燃焼の仕組み(木はすぐには燃えない)

燃焼の3要素

燃焼とは、発熱と発光を伴う酸化反応です。燃焼には、3つの要素が必要です。

  1. 可燃物:薪。燃える物質があること
  2. 酸素:燃焼は可燃物の酸化反応
  3. 熱源:物質の温度が発火点以上であること

木材(薪)の発火点は何度か?

可燃物を加熱した場合に熱源がなくても自然に発火する最低の温度を発火温度といいます。発火温度に達しなければ、燃料は燃えません。では、木の発火点は、何度でしょうか。

  1. 木材は、加熱すると100℃前後でその水分が蒸発する
  2. 加熱を続けると200℃付近で炭素成分が分解が始まり、可燃性ガスが発生する
  3. さらに温度が上昇し、260℃になると木材自体に火がつく
  4. さらに加熱され続け、450℃以上になると、熱源がなくても発火する

すなわち、木材の発火点は、450℃前後となります。

なお、国の防火の基準では、木材が燃焼する場合の危険温度を260℃としているようです。木の温度が260℃以上となると、そばに火があれば木材にも着火するということですね。

木材は、上記のプロセスを経て燃焼することから、木はすぐには燃えないことがご理解いただけると思います。もっとも、上記の発火点は、可燃物の状況(含水率)などによっても異なってくる場合があるので注意が必要です。

木はすぐには燃えない

わたしは、木はすぐ燃えるものだと誤解していたようで、上記のようなプロセスを経て段階的に燃焼していくことすら理解していませんでした。たしかに、初めて焚き火をした際に、着火に失敗したのは、上記の燃焼の3要素を理解できていなかったことが原因でしょう。焚きつけを準備した際、小枝を密集しすぎていたこと、さらに焚きつけ用の木材もその上に被せてしまい、空気の通り道を塞いでしまっていたことがが原因だと考えられます。酸素の供給が不十分で酸欠に陥っていたのだと思います。

1回目の焚きつけが失敗に終わったことを受けて、少し空気の通り道を意識して、焚きつけを再配置した上で、再度着火すると今度はうまく火がつきました。何にでも理屈というか道理があり、それを理解することが大事ですね。

薪から可燃性のガス

火が大きく成長した段階で、広葉樹の薪を焚べた。そうすると、広葉樹からシューシューと音が聞こえてきた。この音こそ、木材が加熱され水①の分が蒸発している音だったのですね。
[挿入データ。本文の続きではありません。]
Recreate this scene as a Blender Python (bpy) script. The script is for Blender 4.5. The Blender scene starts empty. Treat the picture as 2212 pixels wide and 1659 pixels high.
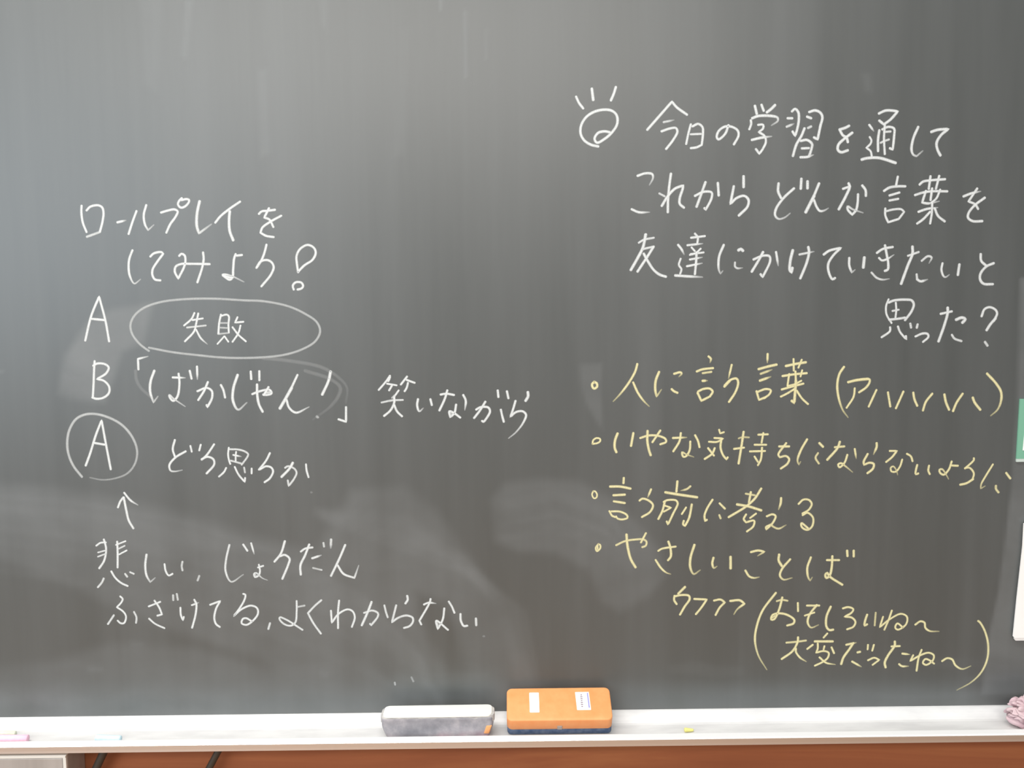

このシューシュー音は、しばらく続いた後、しなくなった。すると薪自体には大きな変化はないが、火が大きくなってきました。これは、②の可燃性のガスが発生し、それに火がついてのだろ思われます。

さらに少しすると薪自身の色が黒ずんできました。その時に薪の温度を赤外線センサーで調べてみると、265℃でした。ここまで至るのに、着火からおよそ20分前後かかっていました。その後、さらに5分程度経過すると、450℃となっていました。この段階で、ようやく木材の発火点に達したことがわかります。
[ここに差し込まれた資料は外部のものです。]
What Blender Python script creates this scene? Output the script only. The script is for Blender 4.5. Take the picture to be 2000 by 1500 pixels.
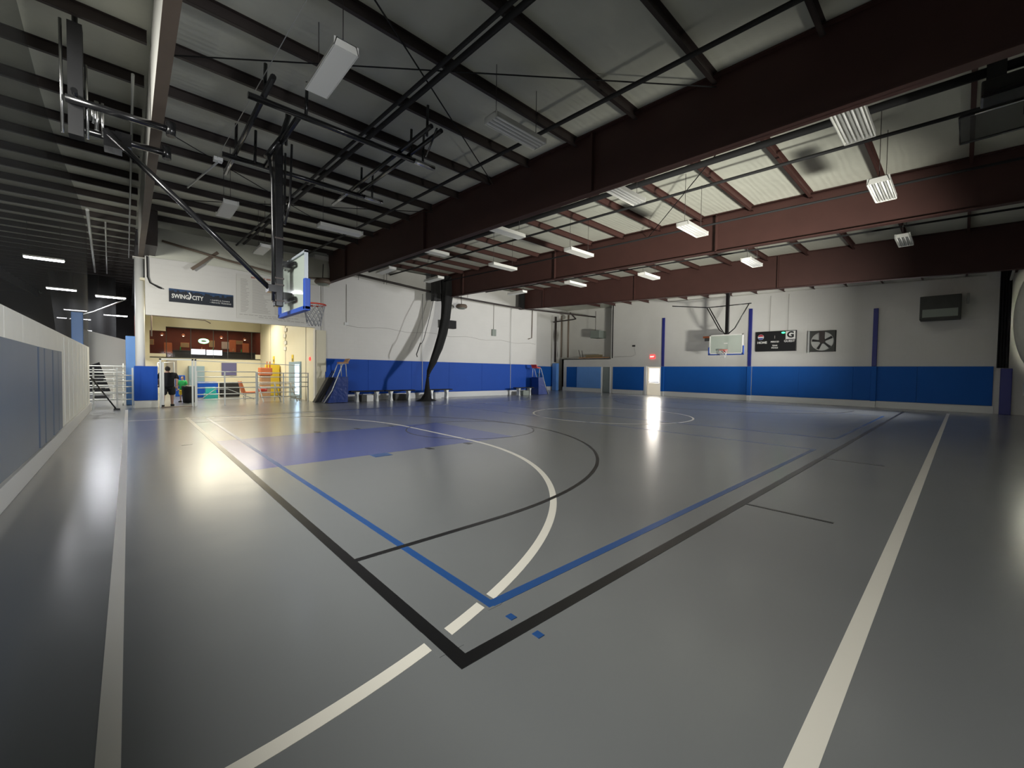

ここまでで約30分要しました。ここまでくれば、着火は成功したといって差し支えないでしょう。以降は、火力を調整し、適宜必要な分だけ薪を焚べれば、火は自然と新しい薪にも火がついてきます。燃焼の連鎖反応が起こります。

焚き火が安定するには多少の時間がかかる

わたしは、薪に火がついたらすぐに調理できると考えていましたが、甘かったようです。少なくとも焚きつけから火が安定するまで30分程度の時間がかかるなんて実際にやってみないとわからないことですね。
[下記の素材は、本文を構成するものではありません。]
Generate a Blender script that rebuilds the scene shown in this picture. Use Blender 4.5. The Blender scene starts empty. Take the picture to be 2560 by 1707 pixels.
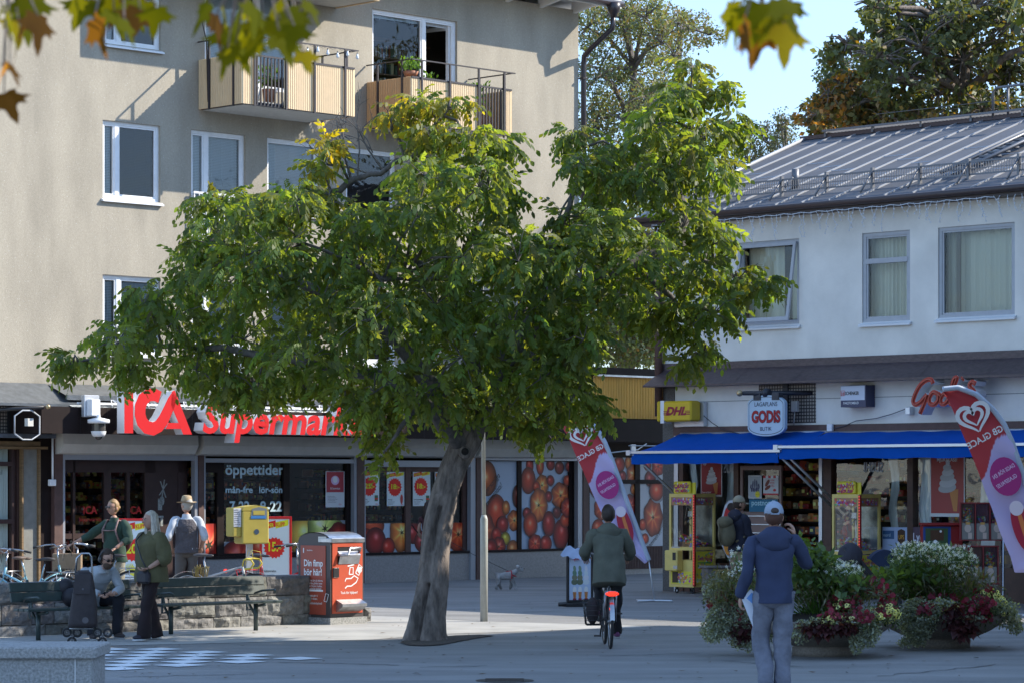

これは、実際にキャンプにゆく前に練習できてよかった点だと思います。

焚き火料理には、準備段階で最低30分は必要であることがわかったので、時間を逆算して準備をすれば良いのですから。

今回は、燃焼には3要素があること、木はすぐには燃えないということがよくわかりました。

次回のキャンプでは、この点を意識して焚き火に挑みたいと思います。